-- Start DATASET CONTENT --
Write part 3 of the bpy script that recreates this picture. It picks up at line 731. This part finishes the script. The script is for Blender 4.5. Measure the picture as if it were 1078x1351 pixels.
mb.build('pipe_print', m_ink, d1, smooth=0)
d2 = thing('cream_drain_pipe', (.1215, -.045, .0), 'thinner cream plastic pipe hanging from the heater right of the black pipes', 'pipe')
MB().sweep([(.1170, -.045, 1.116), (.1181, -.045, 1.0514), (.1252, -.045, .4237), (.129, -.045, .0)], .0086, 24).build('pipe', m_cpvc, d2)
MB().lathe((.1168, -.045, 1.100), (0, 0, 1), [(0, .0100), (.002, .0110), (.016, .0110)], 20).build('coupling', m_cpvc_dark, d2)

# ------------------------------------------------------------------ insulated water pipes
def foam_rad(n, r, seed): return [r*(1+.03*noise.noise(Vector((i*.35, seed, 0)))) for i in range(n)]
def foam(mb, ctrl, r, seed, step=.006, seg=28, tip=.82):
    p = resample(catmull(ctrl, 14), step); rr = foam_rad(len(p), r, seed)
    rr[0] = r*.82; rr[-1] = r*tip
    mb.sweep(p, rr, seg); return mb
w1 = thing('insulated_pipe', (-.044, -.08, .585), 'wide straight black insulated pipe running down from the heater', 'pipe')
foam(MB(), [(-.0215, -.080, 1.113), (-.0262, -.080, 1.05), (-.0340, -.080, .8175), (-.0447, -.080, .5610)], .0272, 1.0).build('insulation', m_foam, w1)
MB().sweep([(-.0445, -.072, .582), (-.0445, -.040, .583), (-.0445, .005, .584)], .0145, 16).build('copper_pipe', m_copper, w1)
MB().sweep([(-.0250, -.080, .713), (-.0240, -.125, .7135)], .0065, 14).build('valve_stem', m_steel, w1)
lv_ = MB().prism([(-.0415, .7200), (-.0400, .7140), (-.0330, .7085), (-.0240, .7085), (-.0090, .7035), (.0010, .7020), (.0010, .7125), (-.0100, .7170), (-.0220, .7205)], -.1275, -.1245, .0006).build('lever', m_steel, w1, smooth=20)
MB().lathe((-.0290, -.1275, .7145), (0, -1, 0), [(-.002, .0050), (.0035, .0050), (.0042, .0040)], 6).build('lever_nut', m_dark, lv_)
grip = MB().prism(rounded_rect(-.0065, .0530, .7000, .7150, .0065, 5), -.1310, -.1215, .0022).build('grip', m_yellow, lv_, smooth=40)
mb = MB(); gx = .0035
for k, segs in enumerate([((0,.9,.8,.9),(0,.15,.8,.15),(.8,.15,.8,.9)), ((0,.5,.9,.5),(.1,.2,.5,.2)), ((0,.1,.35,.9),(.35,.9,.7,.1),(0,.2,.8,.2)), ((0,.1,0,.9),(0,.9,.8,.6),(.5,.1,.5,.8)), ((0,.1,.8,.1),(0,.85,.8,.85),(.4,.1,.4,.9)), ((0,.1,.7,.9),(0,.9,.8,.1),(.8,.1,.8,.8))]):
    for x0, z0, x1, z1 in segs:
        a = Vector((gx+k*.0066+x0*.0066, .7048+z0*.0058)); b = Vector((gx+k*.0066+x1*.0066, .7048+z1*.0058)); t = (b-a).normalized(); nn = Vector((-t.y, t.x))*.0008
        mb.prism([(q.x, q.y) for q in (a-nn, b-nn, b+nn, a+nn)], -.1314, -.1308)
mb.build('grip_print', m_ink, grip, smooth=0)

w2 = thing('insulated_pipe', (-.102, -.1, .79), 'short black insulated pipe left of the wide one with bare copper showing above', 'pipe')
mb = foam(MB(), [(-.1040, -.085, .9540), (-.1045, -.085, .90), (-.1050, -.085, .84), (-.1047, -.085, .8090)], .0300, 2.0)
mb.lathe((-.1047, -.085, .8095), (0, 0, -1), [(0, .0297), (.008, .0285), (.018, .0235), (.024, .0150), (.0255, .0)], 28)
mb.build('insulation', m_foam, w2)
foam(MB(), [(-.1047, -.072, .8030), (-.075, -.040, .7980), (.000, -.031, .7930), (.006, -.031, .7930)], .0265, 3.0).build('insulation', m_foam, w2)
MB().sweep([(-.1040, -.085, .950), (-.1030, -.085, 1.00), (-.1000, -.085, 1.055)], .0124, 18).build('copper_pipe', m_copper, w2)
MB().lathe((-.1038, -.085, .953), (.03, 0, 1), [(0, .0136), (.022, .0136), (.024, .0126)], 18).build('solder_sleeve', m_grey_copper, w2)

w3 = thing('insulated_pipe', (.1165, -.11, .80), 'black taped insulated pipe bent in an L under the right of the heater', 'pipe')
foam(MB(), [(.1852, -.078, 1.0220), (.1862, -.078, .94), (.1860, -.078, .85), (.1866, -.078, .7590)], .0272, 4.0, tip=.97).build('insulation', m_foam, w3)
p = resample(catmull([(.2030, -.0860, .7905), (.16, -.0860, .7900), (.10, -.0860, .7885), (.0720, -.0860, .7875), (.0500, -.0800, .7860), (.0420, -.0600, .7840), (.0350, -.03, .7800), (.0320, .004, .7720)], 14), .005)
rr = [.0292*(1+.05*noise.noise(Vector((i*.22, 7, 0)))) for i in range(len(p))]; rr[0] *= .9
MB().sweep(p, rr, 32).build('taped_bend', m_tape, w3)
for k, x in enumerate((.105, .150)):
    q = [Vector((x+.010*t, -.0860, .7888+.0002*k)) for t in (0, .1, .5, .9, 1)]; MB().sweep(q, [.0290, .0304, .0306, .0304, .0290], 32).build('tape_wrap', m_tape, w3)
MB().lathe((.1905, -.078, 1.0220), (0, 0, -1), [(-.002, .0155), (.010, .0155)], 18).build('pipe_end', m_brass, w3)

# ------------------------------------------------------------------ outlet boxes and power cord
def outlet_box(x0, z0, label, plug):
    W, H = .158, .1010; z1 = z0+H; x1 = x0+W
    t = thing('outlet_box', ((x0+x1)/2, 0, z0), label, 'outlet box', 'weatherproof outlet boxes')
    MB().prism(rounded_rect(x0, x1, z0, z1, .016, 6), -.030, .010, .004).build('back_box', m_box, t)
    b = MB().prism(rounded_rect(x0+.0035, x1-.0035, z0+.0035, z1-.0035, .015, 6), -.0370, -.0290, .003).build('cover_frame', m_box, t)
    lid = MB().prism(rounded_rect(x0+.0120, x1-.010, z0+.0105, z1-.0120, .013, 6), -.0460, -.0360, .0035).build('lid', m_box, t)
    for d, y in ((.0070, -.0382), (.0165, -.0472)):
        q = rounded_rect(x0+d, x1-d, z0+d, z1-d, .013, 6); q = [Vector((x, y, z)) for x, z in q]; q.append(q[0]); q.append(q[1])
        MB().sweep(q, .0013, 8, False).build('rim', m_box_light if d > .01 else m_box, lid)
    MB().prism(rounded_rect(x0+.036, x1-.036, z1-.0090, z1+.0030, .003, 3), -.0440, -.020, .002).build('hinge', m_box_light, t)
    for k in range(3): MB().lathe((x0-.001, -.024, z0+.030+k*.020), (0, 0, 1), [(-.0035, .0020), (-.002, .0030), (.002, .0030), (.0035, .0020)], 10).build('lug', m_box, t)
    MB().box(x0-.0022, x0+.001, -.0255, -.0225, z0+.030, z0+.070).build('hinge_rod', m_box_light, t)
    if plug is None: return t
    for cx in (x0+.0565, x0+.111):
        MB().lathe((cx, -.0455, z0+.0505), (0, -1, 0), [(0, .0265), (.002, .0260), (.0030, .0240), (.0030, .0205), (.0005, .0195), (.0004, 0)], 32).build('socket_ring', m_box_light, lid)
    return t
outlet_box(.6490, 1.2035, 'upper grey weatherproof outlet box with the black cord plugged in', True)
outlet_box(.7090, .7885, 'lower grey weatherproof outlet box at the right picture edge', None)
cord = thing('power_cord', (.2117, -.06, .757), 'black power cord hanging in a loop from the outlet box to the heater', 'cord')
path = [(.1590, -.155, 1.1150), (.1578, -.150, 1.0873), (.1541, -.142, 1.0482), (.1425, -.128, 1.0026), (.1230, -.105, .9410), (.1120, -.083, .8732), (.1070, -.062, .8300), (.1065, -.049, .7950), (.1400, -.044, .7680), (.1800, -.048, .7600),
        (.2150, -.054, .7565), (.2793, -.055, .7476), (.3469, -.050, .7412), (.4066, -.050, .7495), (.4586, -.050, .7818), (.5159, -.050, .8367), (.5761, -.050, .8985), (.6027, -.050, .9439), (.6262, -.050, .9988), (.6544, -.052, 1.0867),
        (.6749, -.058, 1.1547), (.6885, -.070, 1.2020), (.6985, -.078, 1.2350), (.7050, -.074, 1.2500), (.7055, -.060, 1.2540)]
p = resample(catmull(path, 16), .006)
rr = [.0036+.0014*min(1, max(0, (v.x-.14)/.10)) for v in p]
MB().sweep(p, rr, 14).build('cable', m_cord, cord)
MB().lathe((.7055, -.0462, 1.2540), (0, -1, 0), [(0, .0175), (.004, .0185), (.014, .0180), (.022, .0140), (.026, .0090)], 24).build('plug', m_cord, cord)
-- End DATASET CONTENT --
--- WHAT YOU SHOULD DO ---
Return only the lines from the beginning of the material up to and including the line with "20).build('coupling', m_cpvc_dark, d2)", exactly as written.

--- FINISHED ANSWER ---
Write part 3 of the bpy script that recreates this picture. It picks up at line 731. This part finishes the script. The script is for Blender 4.5. Measure the picture as if it were 1078x1351 pixels.
mb.build('pipe_print', m_ink, d1, smooth=0)
d2 = thing('cream_drain_pipe', (.1215, -.045, .0), 'thinner cream plastic pipe hanging from the heater right of the black pipes', 'pipe')
MB().sweep([(.1170, -.045, 1.116), (.1181, -.045, 1.0514), (.1252, -.045, .4237), (.129, -.045, .0)], .0086, 24).build('pipe', m_cpvc, d2)
MB().lathe((.1168, -.045, 1.100), (0, 0, 1), [(0, .0100), (.002, .0110), (.016, .0110)], 20).build('coupling', m_cpvc_dark, d2)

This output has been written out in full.